» Short problem: From the first line of the data below through the line holding "pastry('chocolate_pastry', (10.2, 33.3, CZ", output each line exactly and leave the pictures out.

» Information provided:

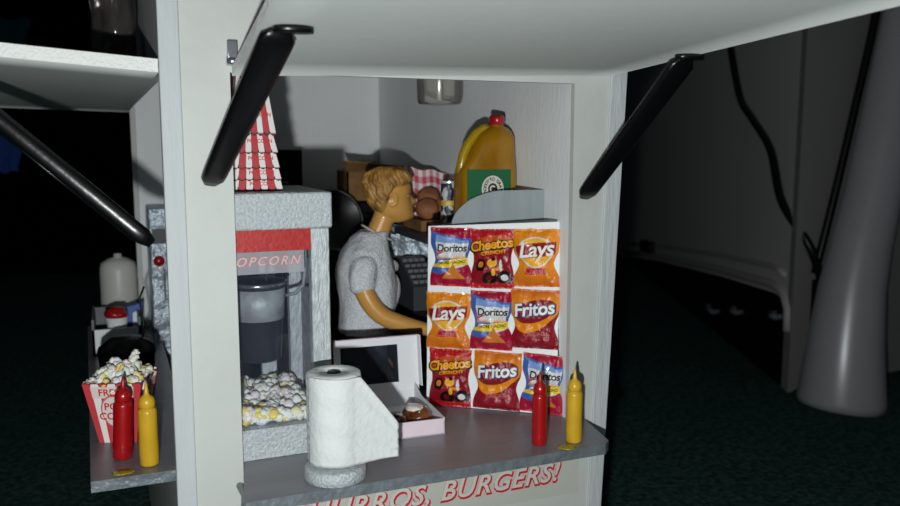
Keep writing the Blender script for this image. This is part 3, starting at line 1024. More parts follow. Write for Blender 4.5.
pastry('chocolate_pastry', (10.2, 33.3, CZ + .06), (.62, .6, .42), 'caramel', 'brown glazed pastry at the back of the box near the lid', False, 12)

# ================================================================== RIGHT SIDE UNIT, JUG, BUNS
u_top = -4.6
cab = thing('side_cabinet', (16.4, 38, -22.5), 'silver cabinet with curved splash guard along the right inner wall', 'cabinet', world=True)
def cl(x):
    return 32.35 + .5 * (18.05 - x)
m = Mesh()
m.prism([(14.35, cl(14.35) + .02, -11.0), (18.05, cl(18.05) + .02, -11.0), (18.05, 36.6, -11.0), (14.6, 36.6, -11.0)], (0, 0, 11.0 + u_top))
m.prism([(14.6, 36.6, u_top - .35), (18.05, 36.6, u_top - .35), (18.05, 44, u_top - .35), (14.9, 44, u_top - .35)], (0, 0, .35))
m.box(17.4, 18.05, 43.4, 44, -22.5, u_top - .35)
build('body', m, 'darkgrey', cab)
m = Mesh()
pl = []
xl, xr = 14.3, 18.04
n = 22
pl.append((xl, cl(xl), -4.6)); pl.append((xr, cl(xr), -4.6)); pl.append((xr, cl(xr), -1.98))
pl.append((xr - 1.45, cl(xr - 1.45), -2.02))
for i in range(1, n):
    a = i / n * pi / 2
    x = (xr - 1.45) - (xr - 1.45 - xl) * sin(a)
    z = -3.75 + (1.73) * cos(a)
    pl.append((x, cl(x), z))
pl.append((xl, cl(xl), -3.85))
m.prism(pl, (.05, .12, 0))
build('splash_guard', m, 'silver', cab)
m = Mesh()
m.prism([(xr - .9, cl(xr - .9) + .13, -2.15), (xr, cl(xr) + .13, -2.15), (18.05, 36.5, -2.15), (17.9, 36.5, -2.15)], (0, 0, .15))
build('ledge_strip', m, 'cardboard', cab)

# oil jug
jg = thing('oil_jug', (16.2, 35.05, u_top), 'amber oil jug with red cap and green label by the right inner wall', 'jug', rot=radians(-4))
m = Mesh()
def rrect(hx, hy, z, cx=0.0, cy=0.0, p=5.0, n=40):
    out = []
    for k in range(n):
        a = 2 * pi * k / n
        c_, s_ = cos(a), sin(a)
        out.append((cx + hx * math.copysign(abs(c_) ** (2 / p), c_), cy + hy * math.copysign(abs(s_) ** (2 / p), s_), z))
    return out
lv = [(1.42, .85, 0, 0), (1.5, .92, .06, 0), (1.53, .95, .2, 0), (1.53, .95, 3.1, 0), (1.5, .93, 3.4, .02), (1.36, .9, 3.75, .12), (1.2, .86, 4.1, .25), (1.08, .82, 4.5, .36), (.98, .76, 4.85, .45),
      (.84, .62, 5.1, .55), (.62, .48, 5.25, .62), (.40, .38, 5.33, .64), (.33, .33, 5.38, .64), (.33, .33, 5.5, .64)]
m.loft([rrect(a, b, z, c, 0, 4.5 if z < 4.9 else 2.6) for a, b, z, c in lv])
jb = build('jug_body', m, 'amber', jg)
m = Mesh()
m.tube([(-1.28, 0, 3.15), (-1.36, -.05, 3.5), (-1.22, -.05, 4.05), (-.95, -.05, 4.55), (-.55, -.05, 5.0), (-.1, 0, 5.27), (.2, 0, 5.28)], [.24, .24, .24, .24, .23, .2, .16], 14)
build('handle', m, 'ambery', jg)
m = Mesh(); m.lathe([(.37, 5.42), (.4, 5.44), (.4, 5.75), (.36, 5.84), (.0, 5.86)], (.64, 0, 0), 28); build('cap', m, 'redgloss', jg)
m = Mesh(); m.box(-1.36, 1.02, -.975, -.955, 1.0, 3.42); lb = build('label', m, 'green', jg)
BASE[lb] = Vector((0, 0, 0))
lc = (0.02, -.98, 2.55)
m = Mesh()
m.add([(lc[0] + .6 * cos(2 * pi * k / 48), lc[1], lc[2] + .6 * sin(2 * pi * k / 48)) for k in range(48)], [tuple(range(48))])
build('emblem', m, 'labelw', lb)
m = Mesh()
n = 40
for (ra, rb, a0, a1, dd) in ((.0, .26, 0, 2 * pi, .006),):
    m.add([(lc[0] + rb * cos(2 * pi * k / n), lc[1] - dd, lc[2] + rb * sin(2 * pi * k / n)) for k in range(n)], [tuple(range(n))])
word = 'PRODOTTO GRATIS  '
for i, ch in enumerate(word):
    if ch == ' ': continue
    a = radians(215) - i / len(word) * radians(310)
    tx = txt(ch, .21, 0, .006)
    ca, sa = cos(a - pi / 2), sin(a - pi / 2)
    m.merge(tx, lambda v: (lc[0] + .43 * cos(a) + v[0] * ca - v[1] * sa, lc[1] - .006, lc[2] + .43 * sin(a) + v[0] * sa + v[1] * ca))
build('emblem_print', m, 'labelk', lb)
m = Mesh()
vs, fs = [], []
n = 30
for k in range(n + 1):
    a = radians(35) + radians(290) * k / n
    for rr_ in (.09, .17):
        vs.append((lc[0] + rr_ * cos(a), lc[1] - .012, lc[2] + rr_ * sin(a)))
for k in range(n):
    fs.append((2 * k, 2 * k + 1, 2 * k + 3, 2 * k + 2))
m.add(vs, fs)
build('emblem_mark', m, 'labelw', lb)
for o in [c for c in COL.objects if c.type == 'MESH' and (c.parent == jg or c.parent == lb)]:
    for v in o.data.vertices:
        v.co.x *= .90
        v.co.z *= 1.02
jg.location = W((16.36, 35.05, u_top))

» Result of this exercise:
Keep writing the Blender script for this image. This is part 3, starting at line 1024. More parts follow. Write for Blender 4.5.
pastry('chocolate_pastry', (10.2, 33.3, CZ + .06), (.62, .6, .42), 'caramel', 'brown glazed pastry at the back of the box near the lid', False, 12)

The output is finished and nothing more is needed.